Arsenal grind out a nervous 0-0 against Sporting to book a Champions League semi-final with Atletico

Arsenal held on to Kai Havertz's first-leg goal through a jittery 90 minutes at the Emirates on April 15, progressing 1-0 on aggregate to reach back-to-back Champions League semi-finals.
April 16, 2026
arsenal sporting ucl semi

Arsenal are in the Champions League semi-finals again. They did not have to play well to get there on Wednesday night. A goalless draw at the Emirates was enough to finish the job Kai Havertz started in Lisbon, with his 91st-minute winner last week proving the only goal of a very cagey 180 minutes of football against Sporting.

Mikel Arteta's side go through 1-0 on aggregate. It is the joint-lowest aggregate in a Champions League quarter-final since Manchester City got past Atletico Madrid the same way in 2021-22. It is also, according to the club, the first time in Arsenal's 140-year history that they have reached back-to-back Champions League semi-finals.

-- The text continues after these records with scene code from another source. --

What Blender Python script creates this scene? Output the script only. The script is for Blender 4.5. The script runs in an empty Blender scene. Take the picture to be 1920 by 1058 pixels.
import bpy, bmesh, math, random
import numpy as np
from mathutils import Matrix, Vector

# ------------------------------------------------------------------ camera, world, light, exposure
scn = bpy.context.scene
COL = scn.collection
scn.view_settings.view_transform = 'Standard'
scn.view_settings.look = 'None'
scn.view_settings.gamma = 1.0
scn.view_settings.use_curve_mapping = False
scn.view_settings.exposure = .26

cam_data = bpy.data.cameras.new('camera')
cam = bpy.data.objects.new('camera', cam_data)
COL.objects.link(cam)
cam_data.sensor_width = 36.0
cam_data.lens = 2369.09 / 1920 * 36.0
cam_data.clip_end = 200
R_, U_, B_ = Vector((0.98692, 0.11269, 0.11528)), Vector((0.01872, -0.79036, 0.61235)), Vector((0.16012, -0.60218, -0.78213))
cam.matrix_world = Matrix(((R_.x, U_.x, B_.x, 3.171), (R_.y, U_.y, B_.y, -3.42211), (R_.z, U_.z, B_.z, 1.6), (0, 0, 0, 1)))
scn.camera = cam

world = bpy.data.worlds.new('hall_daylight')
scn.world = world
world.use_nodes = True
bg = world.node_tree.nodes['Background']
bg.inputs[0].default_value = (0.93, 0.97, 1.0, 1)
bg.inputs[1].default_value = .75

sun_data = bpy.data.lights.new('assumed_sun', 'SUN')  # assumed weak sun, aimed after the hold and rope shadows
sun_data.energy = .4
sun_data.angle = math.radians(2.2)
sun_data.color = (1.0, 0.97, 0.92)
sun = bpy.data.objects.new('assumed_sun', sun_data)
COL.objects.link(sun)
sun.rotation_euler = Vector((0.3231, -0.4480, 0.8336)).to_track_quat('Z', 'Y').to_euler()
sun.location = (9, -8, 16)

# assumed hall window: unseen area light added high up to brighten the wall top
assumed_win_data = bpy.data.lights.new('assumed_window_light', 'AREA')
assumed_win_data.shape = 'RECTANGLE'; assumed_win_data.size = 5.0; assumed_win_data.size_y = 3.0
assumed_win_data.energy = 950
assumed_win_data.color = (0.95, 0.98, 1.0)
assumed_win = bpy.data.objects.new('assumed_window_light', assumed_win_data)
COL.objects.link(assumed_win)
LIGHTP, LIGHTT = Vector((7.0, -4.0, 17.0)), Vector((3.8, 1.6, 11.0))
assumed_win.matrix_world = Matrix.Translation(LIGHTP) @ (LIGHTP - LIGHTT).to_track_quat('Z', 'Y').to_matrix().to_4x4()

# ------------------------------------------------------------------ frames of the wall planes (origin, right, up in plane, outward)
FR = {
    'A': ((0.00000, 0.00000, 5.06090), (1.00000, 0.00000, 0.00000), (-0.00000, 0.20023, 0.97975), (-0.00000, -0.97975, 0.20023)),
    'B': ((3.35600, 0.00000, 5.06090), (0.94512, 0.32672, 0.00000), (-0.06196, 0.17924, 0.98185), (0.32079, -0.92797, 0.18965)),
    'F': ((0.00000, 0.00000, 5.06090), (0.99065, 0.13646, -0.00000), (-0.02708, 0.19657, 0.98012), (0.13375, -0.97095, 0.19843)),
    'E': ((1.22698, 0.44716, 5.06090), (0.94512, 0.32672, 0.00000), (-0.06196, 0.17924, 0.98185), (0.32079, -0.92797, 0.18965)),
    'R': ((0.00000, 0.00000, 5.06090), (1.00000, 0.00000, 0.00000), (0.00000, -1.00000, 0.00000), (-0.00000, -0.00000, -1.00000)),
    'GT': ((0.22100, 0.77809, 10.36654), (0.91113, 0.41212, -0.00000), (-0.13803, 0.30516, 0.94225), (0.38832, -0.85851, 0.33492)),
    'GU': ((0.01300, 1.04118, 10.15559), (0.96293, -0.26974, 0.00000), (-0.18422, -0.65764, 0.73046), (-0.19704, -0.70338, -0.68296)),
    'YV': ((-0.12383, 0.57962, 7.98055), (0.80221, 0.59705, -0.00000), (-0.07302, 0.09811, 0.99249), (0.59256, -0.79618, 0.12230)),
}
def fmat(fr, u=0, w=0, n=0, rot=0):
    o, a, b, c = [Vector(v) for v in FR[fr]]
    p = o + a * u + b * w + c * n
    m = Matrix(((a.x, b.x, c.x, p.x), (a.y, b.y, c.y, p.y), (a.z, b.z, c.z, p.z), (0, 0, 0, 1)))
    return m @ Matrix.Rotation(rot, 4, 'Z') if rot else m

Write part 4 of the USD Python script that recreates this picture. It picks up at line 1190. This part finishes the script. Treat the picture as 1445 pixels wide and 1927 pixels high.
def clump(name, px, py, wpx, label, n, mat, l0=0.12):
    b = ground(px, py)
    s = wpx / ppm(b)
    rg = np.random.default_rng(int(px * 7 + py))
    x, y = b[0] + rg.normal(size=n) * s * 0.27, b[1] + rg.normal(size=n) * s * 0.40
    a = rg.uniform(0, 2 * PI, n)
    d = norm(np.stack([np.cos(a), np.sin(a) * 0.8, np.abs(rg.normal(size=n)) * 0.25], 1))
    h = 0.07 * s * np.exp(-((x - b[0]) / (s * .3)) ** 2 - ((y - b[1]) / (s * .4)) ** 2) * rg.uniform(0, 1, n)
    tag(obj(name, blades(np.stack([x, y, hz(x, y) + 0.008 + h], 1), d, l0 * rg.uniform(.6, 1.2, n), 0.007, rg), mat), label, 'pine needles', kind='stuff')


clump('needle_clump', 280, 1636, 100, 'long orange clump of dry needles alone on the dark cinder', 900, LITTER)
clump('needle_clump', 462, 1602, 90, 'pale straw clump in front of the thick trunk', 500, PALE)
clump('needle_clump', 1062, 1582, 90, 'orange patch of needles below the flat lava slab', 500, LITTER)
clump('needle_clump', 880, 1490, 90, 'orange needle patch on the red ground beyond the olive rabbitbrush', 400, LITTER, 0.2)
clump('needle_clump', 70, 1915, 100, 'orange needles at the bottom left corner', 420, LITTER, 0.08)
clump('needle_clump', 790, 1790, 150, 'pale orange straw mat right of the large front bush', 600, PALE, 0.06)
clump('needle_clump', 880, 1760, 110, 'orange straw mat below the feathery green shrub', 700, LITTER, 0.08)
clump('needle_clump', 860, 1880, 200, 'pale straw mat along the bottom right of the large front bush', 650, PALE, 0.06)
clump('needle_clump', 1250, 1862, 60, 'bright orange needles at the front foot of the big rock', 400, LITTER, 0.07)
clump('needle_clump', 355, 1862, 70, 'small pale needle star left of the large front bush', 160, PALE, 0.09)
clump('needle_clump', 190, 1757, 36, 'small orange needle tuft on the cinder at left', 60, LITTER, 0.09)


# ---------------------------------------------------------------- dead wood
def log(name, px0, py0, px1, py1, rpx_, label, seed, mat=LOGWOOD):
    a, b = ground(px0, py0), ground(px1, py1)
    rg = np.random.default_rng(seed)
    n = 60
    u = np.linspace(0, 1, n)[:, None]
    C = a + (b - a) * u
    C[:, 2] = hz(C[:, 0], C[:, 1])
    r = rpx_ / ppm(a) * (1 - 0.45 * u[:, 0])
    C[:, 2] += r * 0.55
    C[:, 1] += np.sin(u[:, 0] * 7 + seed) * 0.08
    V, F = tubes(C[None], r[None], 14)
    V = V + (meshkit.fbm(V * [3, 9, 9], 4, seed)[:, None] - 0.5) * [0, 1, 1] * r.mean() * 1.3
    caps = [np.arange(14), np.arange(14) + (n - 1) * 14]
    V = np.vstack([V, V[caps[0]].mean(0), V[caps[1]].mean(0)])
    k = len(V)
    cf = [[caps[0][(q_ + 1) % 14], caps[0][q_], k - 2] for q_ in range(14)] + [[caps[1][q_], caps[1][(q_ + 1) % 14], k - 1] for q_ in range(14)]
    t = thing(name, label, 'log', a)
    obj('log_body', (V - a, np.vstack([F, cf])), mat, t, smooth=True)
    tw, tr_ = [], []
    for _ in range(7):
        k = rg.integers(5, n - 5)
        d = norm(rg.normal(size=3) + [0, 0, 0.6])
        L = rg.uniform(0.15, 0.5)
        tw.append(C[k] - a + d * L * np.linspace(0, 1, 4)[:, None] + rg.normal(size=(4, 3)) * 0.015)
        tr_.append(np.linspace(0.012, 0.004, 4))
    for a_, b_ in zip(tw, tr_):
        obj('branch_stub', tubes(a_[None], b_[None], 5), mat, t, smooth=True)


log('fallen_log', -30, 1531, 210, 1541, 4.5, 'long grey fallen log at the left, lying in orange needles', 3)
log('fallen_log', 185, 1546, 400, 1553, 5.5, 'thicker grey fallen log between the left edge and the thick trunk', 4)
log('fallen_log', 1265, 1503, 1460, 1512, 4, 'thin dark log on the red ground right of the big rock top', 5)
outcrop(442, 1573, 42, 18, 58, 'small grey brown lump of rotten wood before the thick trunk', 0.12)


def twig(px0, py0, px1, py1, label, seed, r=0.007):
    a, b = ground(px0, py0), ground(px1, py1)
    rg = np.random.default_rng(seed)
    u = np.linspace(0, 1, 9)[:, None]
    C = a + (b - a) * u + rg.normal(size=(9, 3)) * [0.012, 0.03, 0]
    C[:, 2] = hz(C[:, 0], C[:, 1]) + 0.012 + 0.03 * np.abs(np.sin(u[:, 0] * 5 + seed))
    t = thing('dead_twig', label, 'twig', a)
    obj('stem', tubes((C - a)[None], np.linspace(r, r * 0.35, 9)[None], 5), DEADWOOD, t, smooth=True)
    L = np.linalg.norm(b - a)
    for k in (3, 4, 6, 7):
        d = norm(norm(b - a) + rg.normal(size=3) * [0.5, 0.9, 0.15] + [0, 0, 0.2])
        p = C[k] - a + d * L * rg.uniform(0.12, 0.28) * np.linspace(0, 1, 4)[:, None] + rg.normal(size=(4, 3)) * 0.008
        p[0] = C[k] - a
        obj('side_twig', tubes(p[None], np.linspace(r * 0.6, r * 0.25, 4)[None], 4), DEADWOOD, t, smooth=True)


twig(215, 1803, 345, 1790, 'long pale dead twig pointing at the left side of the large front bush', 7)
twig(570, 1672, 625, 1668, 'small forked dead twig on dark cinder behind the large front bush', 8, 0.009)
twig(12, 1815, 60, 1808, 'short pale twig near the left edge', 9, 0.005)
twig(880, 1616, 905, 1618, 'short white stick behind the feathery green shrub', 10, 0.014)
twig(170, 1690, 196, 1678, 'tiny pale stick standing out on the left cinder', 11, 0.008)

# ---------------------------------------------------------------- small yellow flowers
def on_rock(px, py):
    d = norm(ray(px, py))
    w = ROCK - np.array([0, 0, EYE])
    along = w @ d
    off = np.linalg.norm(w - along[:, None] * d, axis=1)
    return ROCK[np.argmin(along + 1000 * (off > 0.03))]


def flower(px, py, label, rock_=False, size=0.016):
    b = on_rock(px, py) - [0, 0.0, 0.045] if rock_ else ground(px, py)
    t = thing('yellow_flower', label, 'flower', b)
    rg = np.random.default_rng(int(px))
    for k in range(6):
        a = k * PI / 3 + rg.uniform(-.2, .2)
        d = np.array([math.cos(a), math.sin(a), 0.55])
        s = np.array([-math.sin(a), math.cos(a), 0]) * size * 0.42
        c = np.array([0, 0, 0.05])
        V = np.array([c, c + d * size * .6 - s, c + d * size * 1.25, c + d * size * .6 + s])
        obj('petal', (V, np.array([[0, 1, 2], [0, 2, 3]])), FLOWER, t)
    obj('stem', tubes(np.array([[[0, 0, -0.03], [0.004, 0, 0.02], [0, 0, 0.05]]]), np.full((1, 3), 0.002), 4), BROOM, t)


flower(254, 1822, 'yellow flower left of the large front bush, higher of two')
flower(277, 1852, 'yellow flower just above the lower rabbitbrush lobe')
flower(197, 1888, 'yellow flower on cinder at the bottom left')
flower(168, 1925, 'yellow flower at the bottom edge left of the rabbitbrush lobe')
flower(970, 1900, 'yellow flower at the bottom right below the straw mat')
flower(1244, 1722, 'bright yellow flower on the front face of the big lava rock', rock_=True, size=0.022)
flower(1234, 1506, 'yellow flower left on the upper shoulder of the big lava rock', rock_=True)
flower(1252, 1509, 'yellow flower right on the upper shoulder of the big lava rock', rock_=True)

A nervous night at the Emirates

This was not the Arsenal of their recent league form. The crowd sensed it early, Sporting sensed it earlier still, and for long stretches it was the visitors who looked the more dangerous side. Geny Catamo clipped the post just before half time, which would have changed the tone of the tie entirely.

Arsenal had their moments. Leandro Trossard headed against the post in the 84th from Declan Rice’s corner. Viktor Gyokeres, coming back to Lisbon as a former Sporting favourite, had a couple of sniffs at goal but could not put either away. It was that kind of night. Chances came, none of them went in, and the Emirates spent the final 10 minutes watching through its fingers.

Arteta was honest afterwards

The post-match mood was not celebratory. Arteta talked about moments in the first half where his side should have scored, about the need to have more control with the ball, about having to finish more of the actions they started. None of which is what you say when the performance has gone to plan.

Sporting manager Rui Borges will leave London with the feeling that his players did themselves proud, and on another night might have gone through. The clear chances were theirs. The aggregate scoreline, thanks to Havertz, was Arsenal's.

Atletico next

The reward for getting through is Atletico Madrid, who knocked Barcelona out the night before. Diego Simeone's side will be a very different kind of problem from Sporting. Tighter, more physical, and with a clear plan to drag ties into the kind of territory Arsenal did not handle brilliantly tonight.

The first leg is away at the Metropolitano on April 29. Arsenal will need their injury list to shorten and their rhythm to come back before then. What they have in their favour is that they are still in the competition. On nights like Wednesday, that is all that matters.